Team “underage” collect second prize from the Hon Megan Woods.

Judges, mentors and organisers were all really impressed by the creative and commercial savvy the high school team displayed. The New Zealand Space Agency and CSST have been working closely with Airbus in France to facilitate a very special opportunity to pitch their idea during the Toulouse Space Show. They won’t compete in the final but will be able to pitch their idea in front of an international audience of startup investors and key space industry players and learn from the experience.

The New Zealand Space Agency has agreed to cover the cost of the students trip to Toulouse, and the students were surprised with that news at a special school assembly last Friday morning.

From space to the South Island

By Xerra News Cat

US Air Force Colonel and NASA astronaut Michael S Hopkins spent six months on the International Space Station (ISS), and is now working on technology to launch crew to the space station from the United States.

In April Col. Hopkins visited New Zealand and travelled to Alexandra to have lunch with the CSST team and a group from the local science and business communities. While in town he also gave a public talk about his experiences as an astronaut to a sold out crowd at the Alexandra Community Centre and Memorial Theatre.

NASA astronaut Col. Michael S Hopkins speaks to a packed audience in Alexandra.

Mike was selected by NASA as an astronaut in 2009, and as a member of the Expedition 37/38 crew he logged 166 days in space. He launched from the Baikonur Cosmodrome in Kazakhstan to the International Space Station (ISS) in September 2013.

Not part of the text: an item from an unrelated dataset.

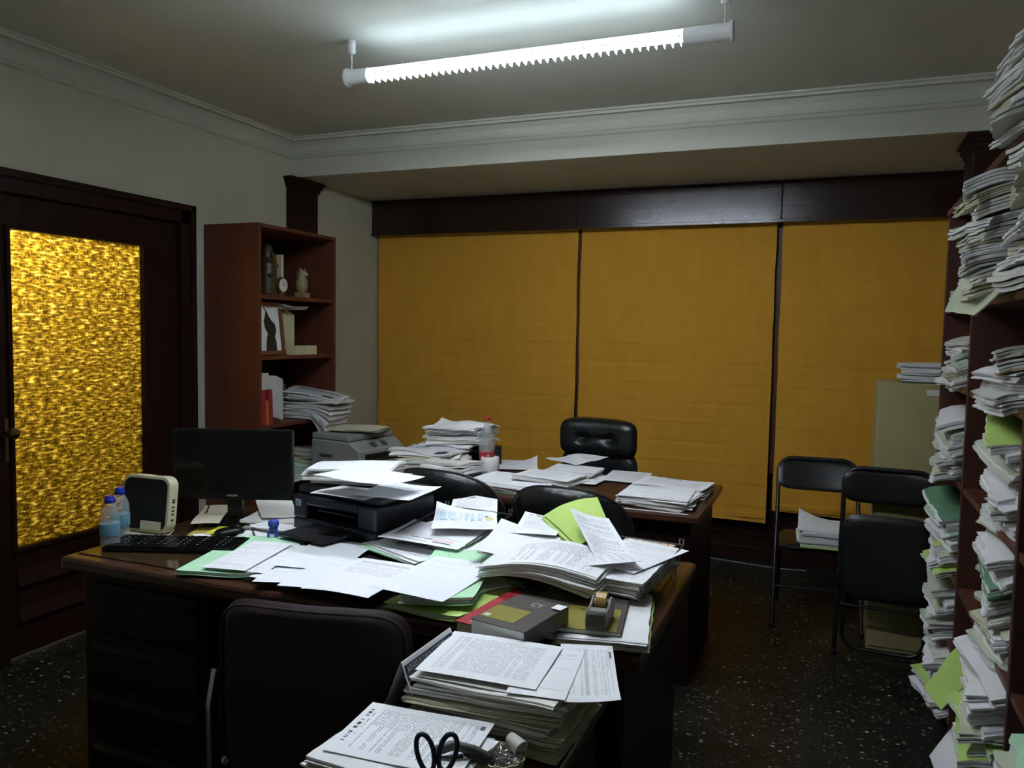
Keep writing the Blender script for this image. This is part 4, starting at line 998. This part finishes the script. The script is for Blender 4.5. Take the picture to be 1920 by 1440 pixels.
sheet('white sheet at the very front of the black pad', [(500, 1090), (610, 1105), (660, 1060), (560, 1045)], zl, 'pgBlank', .003, size=(.25, .2))
sheet('lower white sheet right of the mint folder', [(478, 1083), (570, 1097), (640, 1050), (555, 1035)], zl+.007, 'pgBlank', .002, uv=1)
sheet('small torn sheet in front of the mint folder', [(480, 1088), (552, 1098), (560, 1072), (500, 1068)], zl+.013, 'pgC', .003)
sheet('long white letter hanging over the desk edge', [(540, 1105), (640, 1120), (720, 1050), (620, 1035)], zl+.018, 'pgBlank', .004, uv=0, n=14, size=(.215, .30))
sheet('typed letter beside the mint folder, centre left', [(520, 1060), (640, 1075), (700, 1020), (590, 1012)], zl+.012, 'pgBlank', .003, uv=1)
sheet('letter with a slanted text block, front middle', [(585, 1120), (672, 1128), (778, 1062), (690, 1030)], zl+.027, 'pgJ', .005, uv=0, n=14, size=(.215, .30), lifts=((0, 0, -.008, .12),))
sheet('sheet under the printer tray', [(560, 1012), (700, 1030), (730, 1010), (600, 998)], zl+.003, 'p2', .003)
sheet('light blue card beside the printer foot', [(668, 1032), (690, 1036), (722, 1018), (705, 1010)], zl+.012, 'lblue', .001, n=4, name='card', cat='card')
pile('the slanting letters in the middle of the desk', -1.235, 2.23, zl+.010, -.42, .29, .21, (.005, .004, .004), ('mint', 'p', 'p'), 251, top='pgC', amp=.003, jit=.01)
# ---- papers in and in front of the first wire tray
sheet('bank statement with dark bars in the middle of the desk', [(725, 1003), (858, 1040), (900, 1000), (780, 978)], zl+.058, 'pgE', .006, uv=1, n=14, lifts=((0, 1, .01, .15), (1, 1, .01, .15)))
sheet('white sheet bridging the statement and the trays', [(820, 1025), (895, 1040), (925, 995), (865, 985)], zl+.044, 'p', .006, uv=0)

def wire_tray(cx, cy, rz, w, d, label, z=Z0):
    r = thing('wire_tray', label, 'letter tray', (cx, cy, z), rz, group='wire letter trays on the front desk')
    hw, hd, zt_, zb_ = w/2, d/2, .095, .035
    B().tube([(-hw, -hd, zt_-.03), (-hw, hd, zt_), (hw, hd, zt_), (hw, -hd, zt_-.03)], .0028, 6).build('rim_wire', 'steel', r, smooth=True)
    b = B().tube([(-hw+.01, -hd, zb_), (-hw+.01, hd-.01, zb_), (hw-.01, hd-.01, zb_), (hw-.01, -hd, zb_)], .0022, 6, closed=True)
    for i in range(9):
        x = -hw+.02+(w-.04)*i/8; b.cyl((x, -hd, zb_), (x, hd-.01, zb_), .0013, n=6)
        b.cyl((x, hd-.01, zb_), (x, hd, zt_), .0013, n=6)
    for i in range(7):
        y = -hd+.01+(d-.03)*i/6; q = (y+hd)/d
        for s in (-1, 1): b.cyl((s*(hw-.01), y, zb_), (s*hw, y, zt_-.03*(1-q)), .0013, n=6)
    b.build('wire_basket', 'steel', r)
    for sx in (-1, 1):
        for sy in (-1, 1): B().tube([(sx*(hw-.02), sy*(hd-.06), zb_), (sx*(hw-.015), sy*(hd-.06), .003), (sx*(hw-.015), sy*(hd-.02), .003), (sx*(hw-.02), sy*(hd-.02), zb_)], .0022, 6).build('wire_foot', 'steel', r)
    for sx in (-1, 1): B().tube([(sx*hw, hd, zt_-.005), (sx*hw, hd, zt_+.018), (sx*(hw-.012), hd, zt_+.018), (sx*(hw-.012), hd, zt_)], .0022, 6).build('corner_hook', 'steel', r)
wire_tray(-1.155, 2.365, math.radians(-4), .27, .33, 'wire letter tray next to the printer, holding the blue table sheet')
wire_tray(-.835, 2.31, math.radians(-8), .25, .34, 'wire letter tray in the middle, partly covered by the lime folder')
wire_tray(-.535, 2.21, math.radians(-6), .25, .37, 'wire letter tray at the right end of the desk')
pile('the sheaves in the first wire tray', -1.155, 2.36, Z0+.040, -.1, .25, .30, (.010, .010), ('p', 'p'), 261, amp=.006, jit=.004, jang=.02)
sheet('sheet with a pale blue printed table in the first tray', [(795, 997), (948, 992), (950, 960), (798, 952)], Z0+.088, 'pgF', .008, uv=0, n=16, lifts=((0, 1, .03, .15), (1, 1, .02, .1)))
sheet('headed sheet sticking up behind the blue table sheet', [(842, 968), (935, 968), (930, 943), (850, 940)], Z0+.076, 'pgH', .008, uv=0, lifts=((.5, 1, .02, .2),))
pile('the sheaves in the middle wire tray', -.835, 2.30, Z0+.040, -.14, .23, .31, (.010, .009, .008), ('p', 'p2', 'p'), 263, amp=.005, jit=.003, jang=.02)
sheet('blank sheet folded like a tent over the middle tray', [(912, 1040), (1010, 1050), (1050, 1012), (920, 985)], Z0+.090, 'p', .008, uv=0, n=14, lifts=((0, 1, .03, .2), (1, 0, -.02, .2)))
sheet('headed form behind the tent-folded sheet', [(960, 1000), (1060, 1010), (1045, 975), (985, 968)], Z0+.100, 'pgH', .006, uv=0, n=12, lifts=((0, 1, .015, .15),))
# lime folder standing up out of the middle tray
def patch(name, c4, mat, bulge=0, parent=None, off=(0, 0, 0), n=12, th=.0012, uv=0):
    c4 = [Vector(c)+Vector(off) for c in c4]; nr = (c4[1]-c4[0]).cross(c4[3]-c4[0]).normalized()
    if nr.z < 0: nr = -nr
    o = (c4[0]+c4[1]+c4[2]+c4[3])/4 if parent is None else Vector((0, 0, 0)); vs = []; uvs = []
    for lay in (0, 1):
        for j in range(n+1):
            for i in range(n+1):
                u, v = i/n, j/n
                p = (c4[0]*(1-u)+c4[1]*u)*(1-v)+(c4[3]*(1-u)+c4[2]*u)*v
                p = p+nr*(bulge*math.sin(PI*u)*math.sin(PI*v*.5+PI*.25)+lay*th+.004*noise.noise((u*3, v*3, bulge*90)))-o
                vs.append(p); uvs.append(((u, 1-v), (1-v, 1-u))[uv])
    W = n+1; T_ = W*W; fs = []; ms = []
    for j in range(n):
        for i in range(n):
            a = j*W+i; fs += [(a, a+W, a+W+1, a+1), (T_+a, T_+a+1, T_+a+W+1, T_+a+W)]; ms += [1, 0]
    for i in range(n):
        a = n*W+i; fs += [(i, i+1, T_+i+1, T_+i), (a+1, a, T_+a, T_+a+1)]; a = i*W; fs.append((a+W, a, T_+a, T_+a+W)); a += n; fs.append((a, a+W, T_+a+W, T_+a)); ms += [1]*4
    return B()._add(vs, fs, ms, uvs).build(name, [mat, mat if mat in ('lime', 'p4') else 'p'], parent, tuple(o), smooth=True)
def lime():
    q = [ay(1085, 1024, 2.18), ay(1152, 1008, 2.24), ay(1120, 932, 2.52), ay(1020, 966, 2.46)]
    o = sum(q, Vector())/4; r = thing('document_folder', 'lime green folder tipped up against the black chair', 'folder', tuple(o))
    q = [c-o for c in q]
    patch('front_cover', q, 'lime', .020, r)
    patch('middle_flap', q, 'lime', .012, r, (-.006, -.004, -.012)); patch('inner_sheets', q, 'p4', .008, r, (-.004, -.002, -.018), th=.004)
    patch('back_cover', q, 'lime', .004, r, (-.010, -.006, -.026))
lime()
# right tray papers
z = pile('the deep stack in the right-hand wire tray', -.535, 2.18, Z0+.040, -.10, .23, .35, (.011, .009, .009, .007, .006), ('p2', 'p', 'manila', 'p', 'p'), 265, amp=.004, jit=.004, jang=.03, top='pgD')
sheet('tan card at the back of the right-hand wire tray', [(1150, 1030), (1240, 1050), (1262, 1022), (1170, 1008)], z+.001, 'manila', .002, name='card', cat='card')
tag(patch('paper_sheet', [ay(1112, 1040, 2.10), ay(1196, 1062, 2.10), ay(1141, 972, 2.30), ay(1068, 952, 2.26)], 'pgA', -.012), 'shaded letter curling up over the lime folder', 'paper')
sheet('white top sheet of the right-hand tray', [(1118, 1045), (1195, 1090), (1258, 1030), (1165, 1005)], z+.005, 'pgC', .003, n=10)

# ---- the light green files in front middle
z = folder('lime folder lowest of the front middle files', [(757, 1146), (874, 1178), (948, 1108), (850, 1062)], Z0+.006, 'lime', .010, seed=7)
pile('the sheaves between the two front middle folders', -.965, 1.945, z, .95, .29, .21, (.005, .005), ('p', 'p'), 271, amp=.003, jit=.006, jang=.05)
z2 = folder('mint green folder on the front middle files', [(770, 1135), (888, 1140), (938, 1036), (812, 1023)], z+.012, 'mint', .016, seed=9)
sheet('large bluish-white letter on the front middle files', [(706, 1120), (816, 1147), (916, 1050), (836, 1030)], z2+.003, 'pgBlank', .004, uv=0, n=14, size=(.22, .34))
# ---- arched white court file
z3 = pile('the arched court file right of the mint folder', -.70, 2.035, Z0+.052, -.02, .33, .23, (.010, .009, .009, .008, .008), ('p2', 'p', 'mint', 'p', 'p'), 273, amp=.006, jit=.012, jang=.06, archx=.028, top='pgB', uv=3)
o = B().layer(.12, .19, 0, .001, 8, 8, wavef(.003, 3, .12, .19)).build('paper_sheet', ['pgA', 'p'], None, (-.565, 2.09, z3+.014), -.9, smooth=True); tag(o, 'tilted printed leaf at the right end of the arched court file', 'paper')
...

During his stay aboard the ISS, he did two spacewalks, totalling 12 hours and 58 minutes, to change out a degraded pump module. “It was an incredible feeling… everyone has a goal to be able to do (a space walk) but on the other hand they are a lot of work. It is hard. It can also be stressful, it can be a little nerve wrecking, very intense, very focussed when you are out the door… it’s a huge mental game.”

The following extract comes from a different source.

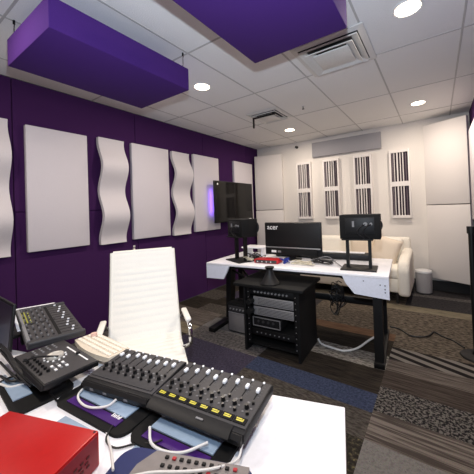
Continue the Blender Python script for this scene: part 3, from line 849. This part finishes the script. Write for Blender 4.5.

He painted a vivid picture of life on the ISS, and got plenty of questions about the day-to-day activities on board. One person asked what the team did for fun. “Two things,” said Mike, “you go and look at the map to work out what part of the world the ISS is currently travelling over. If it’s a place you’re interesting in, like your hometown or somewhere you want to visit, you take pictures. The other thing you do is head down to the food quarters and catch up on email, or call home.”

Mike spoke to his wife every day he was on the space station, although with two kids in five different sports team and a Master’s degree on her plate, she didn’t always have time to talk to him! If that was the case he would read or watch movies.

The team at CSST were delighted to see just how many people were interested in Col. Hopkins talk and getting a chance to ask questions or get a photo with him. “Overall we felt the event was a great success because of the opportunity it afforded the young people of our community,” said Delwyn Moller, CSST Director of Research and former NASA engineer.

Delwyn continued, “One of the goals of the NASA outreach programme is to get young people excited about science, technology, engineering and maths, and be inspired to dream big and work hard to achieve those goals. We were so pleased to see the number of students who attended Col. Hopkins talk, the enthusiasm that they brought and excellent questions that they asked. That’s what events like this are all about.”

Year 5-6 students from Alexandra Primary School singing “I.S.S. (Is Somebody Singing)”.

Craig Grant from the Otago Museum said he was “so pleased with the turnout, and the care given to welcoming Col. Hopkins to the Alexandra community. The International Space Station song sung by the Year 5-6 students from Alexandra Primary and the full audience participation in the waiata was a wonderful welcoming gesture from the community.”

Col. Hopkins left Alexandra to continue on his whirlwind tour of Otago, doing an evening talk in Queenstown, before flying back to Houston the following day.

Col. Michael S Hopkins with the team from the Centre for Space Science Technology who organised the event.